Radhamani is perhaps one of the first women in Kerala to get a heavy vehicle license. She got her first for both bus and lorry in 1988, encouraged by her husband who started the A-Z Driving School, in Thoppumpady in the 1970s. Then drove a bus from Thoppumpady to Cherthala, 33-odd kms, where the heavy vehicle licensing authority was based at the time. “I had my husband, TV Lalan, accompany me, I was not afraid of driving the bus. It is like any other vehicle besides I was driving after learning how to,” she says.
Hailing from Arookutty, near Kochi, she came to Thoppumpady as a 17 year-old bride. “My Class 10 results were announced after I came here,” she adds with a laugh. Her husband passed away in 2004, and ever since, she has been at the helm of the driving school, which she runs with her two sons, daughter-in-law and grandson. She still counts her husband as her biggest support, stating “all this is possible because of him.”

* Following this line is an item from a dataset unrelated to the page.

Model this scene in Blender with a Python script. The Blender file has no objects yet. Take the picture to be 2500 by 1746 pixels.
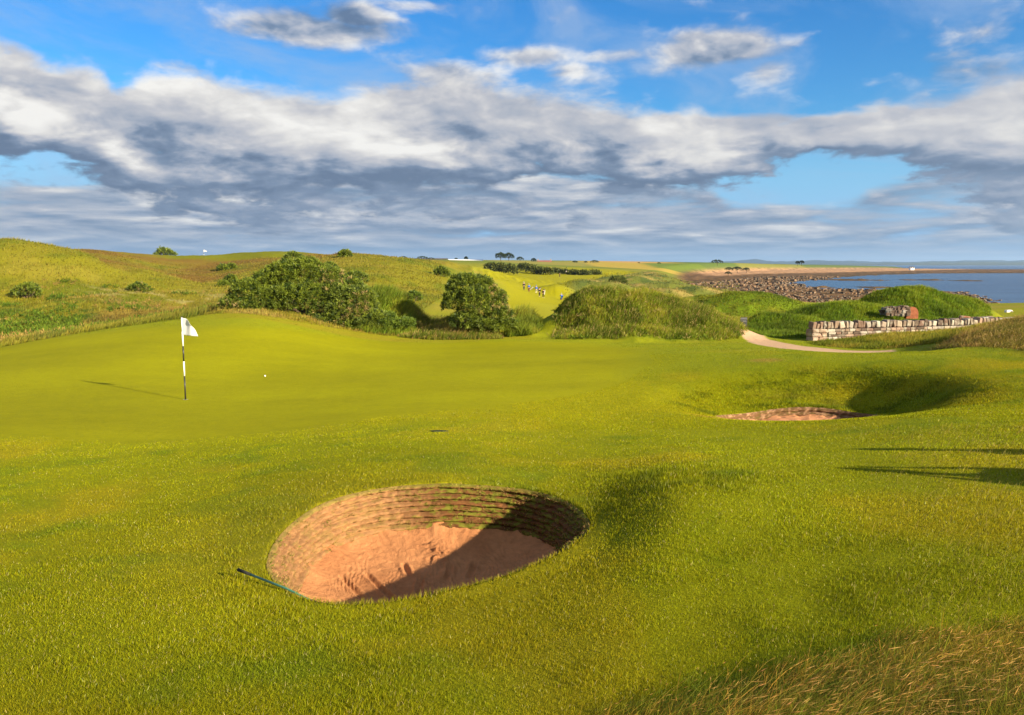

In order to run a driving school, it is mandated that the proprietors have licenses for the vehicles they teach. Although Radhamani does not need to drive any of these, as she is not a part of the regular teaching team of her driving school, she gets to use her skills once in way when she pitches in to do demonstrations for students.
Learning to drive
The first vehicle Radhamani learnt to drive was a car, for which she got a license as a 30 year-old in 1981. Later when Lalan decided to teach students how to drive heavy vehicles, as a stakeholder Radhamani says she too had to learn. “Learning or getting a license is not difficult. You are being taught what to do, you just follow the instructions,” she says. However, she admits that the did find driving the container trailer challenging. “It is not an easy vehicle to manoeuvre, especially tough is reversing it," she says. "I have driven most of these vehicles on the driving track,” she confesses.
Which is the one vehicle that she has not tried? The tower crane, she says. “It is quite high, there a quite a few steps to reach the cabin, climbing into it is not easy, especially in a sari,” she says. Her sari also made it difficult to learn how to ride a bicycle. “I never got around to learning cycling. Riding a bicycle in a sari or skirt was not easy back in the day: The ladies bicycle wasn’t common and learning it on a cycle with the bar didn’t appeal to me,” she states.
Despite being able to rumble by in a lorry, Radhamani got her two-wheeler comparatively late, in 1993, but it quickly became her favourite mode of transport. She still rides her scooter everywhere. “Back then the cars would be out for driving lessons, and I would be stuck. So my husband bought me a scooter and told everyone that it was mine alone. I find it is the most convenient means of transport. I take the car out only if I need to but I prefer the two-wheeler.”